:: Dataset excerpt

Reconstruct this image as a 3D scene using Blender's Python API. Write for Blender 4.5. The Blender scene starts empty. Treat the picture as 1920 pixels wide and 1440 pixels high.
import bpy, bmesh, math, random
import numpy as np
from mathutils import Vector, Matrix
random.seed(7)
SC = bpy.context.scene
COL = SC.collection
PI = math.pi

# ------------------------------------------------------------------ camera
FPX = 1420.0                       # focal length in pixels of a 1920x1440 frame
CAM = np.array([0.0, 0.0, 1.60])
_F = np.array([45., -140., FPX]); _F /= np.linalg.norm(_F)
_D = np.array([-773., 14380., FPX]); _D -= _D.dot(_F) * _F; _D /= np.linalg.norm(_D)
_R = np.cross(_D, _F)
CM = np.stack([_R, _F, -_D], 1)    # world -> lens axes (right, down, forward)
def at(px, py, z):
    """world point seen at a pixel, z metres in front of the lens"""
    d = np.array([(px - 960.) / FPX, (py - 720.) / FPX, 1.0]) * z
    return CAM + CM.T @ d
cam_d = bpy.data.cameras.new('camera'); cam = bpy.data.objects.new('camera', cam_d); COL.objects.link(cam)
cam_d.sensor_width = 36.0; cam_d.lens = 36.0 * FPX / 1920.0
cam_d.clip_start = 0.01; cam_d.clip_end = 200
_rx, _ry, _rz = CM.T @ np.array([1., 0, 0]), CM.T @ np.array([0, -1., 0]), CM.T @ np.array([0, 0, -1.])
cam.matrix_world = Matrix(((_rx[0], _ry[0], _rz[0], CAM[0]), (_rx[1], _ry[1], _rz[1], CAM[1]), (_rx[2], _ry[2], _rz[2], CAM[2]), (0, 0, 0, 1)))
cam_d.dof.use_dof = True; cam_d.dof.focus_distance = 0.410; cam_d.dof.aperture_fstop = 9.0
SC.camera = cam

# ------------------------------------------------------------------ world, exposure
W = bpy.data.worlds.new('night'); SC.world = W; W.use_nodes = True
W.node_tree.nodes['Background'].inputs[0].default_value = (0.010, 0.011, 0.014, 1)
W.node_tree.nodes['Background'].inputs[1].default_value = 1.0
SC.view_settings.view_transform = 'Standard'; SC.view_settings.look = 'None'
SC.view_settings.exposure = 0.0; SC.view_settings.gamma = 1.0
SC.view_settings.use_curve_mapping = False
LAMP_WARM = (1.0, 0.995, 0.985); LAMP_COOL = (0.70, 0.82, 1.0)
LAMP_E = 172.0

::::

Output all of the material exactly as written.

Reconstruct this image as a 3D scene using Blender's Python API. Write for Blender 4.5. The Blender scene starts empty. Treat the picture as 1920 pixels wide and 1440 pixels high.
import bpy, bmesh, math, random
import numpy as np
from mathutils import Vector, Matrix
random.seed(7)
SC = bpy.context.scene
COL = SC.collection
PI = math.pi

# ------------------------------------------------------------------ camera
FPX = 1420.0                       # focal length in pixels of a 1920x1440 frame
CAM = np.array([0.0, 0.0, 1.60])
_F = np.array([45., -140., FPX]); _F /= np.linalg.norm(_F)
_D = np.array([-773., 14380., FPX]); _D -= _D.dot(_F) * _F; _D /= np.linalg.norm(_D)
_R = np.cross(_D, _F)
CM = np.stack([_R, _F, -_D], 1)    # world -> lens axes (right, down, forward)
def at(px, py, z):
    """world point seen at a pixel, z metres in front of the lens"""
    d = np.array([(px - 960.) / FPX, (py - 720.) / FPX, 1.0]) * z
    return CAM + CM.T @ d
cam_d = bpy.data.cameras.new('camera'); cam = bpy.data.objects.new('camera', cam_d); COL.objects.link(cam)
cam_d.sensor_width = 36.0; cam_d.lens = 36.0 * FPX / 1920.0
cam_d.clip_start = 0.01; cam_d.clip_end = 200
_rx, _ry, _rz = CM.T @ np.array([1., 0, 0]), CM.T @ np.array([0, -1., 0]), CM.T @ np.array([0, 0, -1.])
cam.matrix_world = Matrix(((_rx[0], _ry[0], _rz[0], CAM[0]), (_rx[1], _ry[1], _rz[1], CAM[1]), (_rx[2], _ry[2], _rz[2], CAM[2]), (0, 0, 0, 1)))
cam_d.dof.use_dof = True; cam_d.dof.focus_distance = 0.410; cam_d.dof.aperture_fstop = 9.0
SC.camera = cam

# ------------------------------------------------------------------ world, exposure
W = bpy.data.worlds.new('night'); SC.world = W; W.use_nodes = True
W.node_tree.nodes['Background'].inputs[0].default_value = (0.010, 0.011, 0.014, 1)
W.node_tree.nodes['Background'].inputs[1].default_value = 1.0
SC.view_settings.view_transform = 'Standard'; SC.view_settings.look = 'None'
SC.view_settings.exposure = 0.0; SC.view_settings.gamma = 1.0
SC.view_settings.use_curve_mapping = False
LAMP_WARM = (1.0, 0.995, 0.985); LAMP_COOL = (0.70, 0.82, 1.0)
LAMP_E = 172.0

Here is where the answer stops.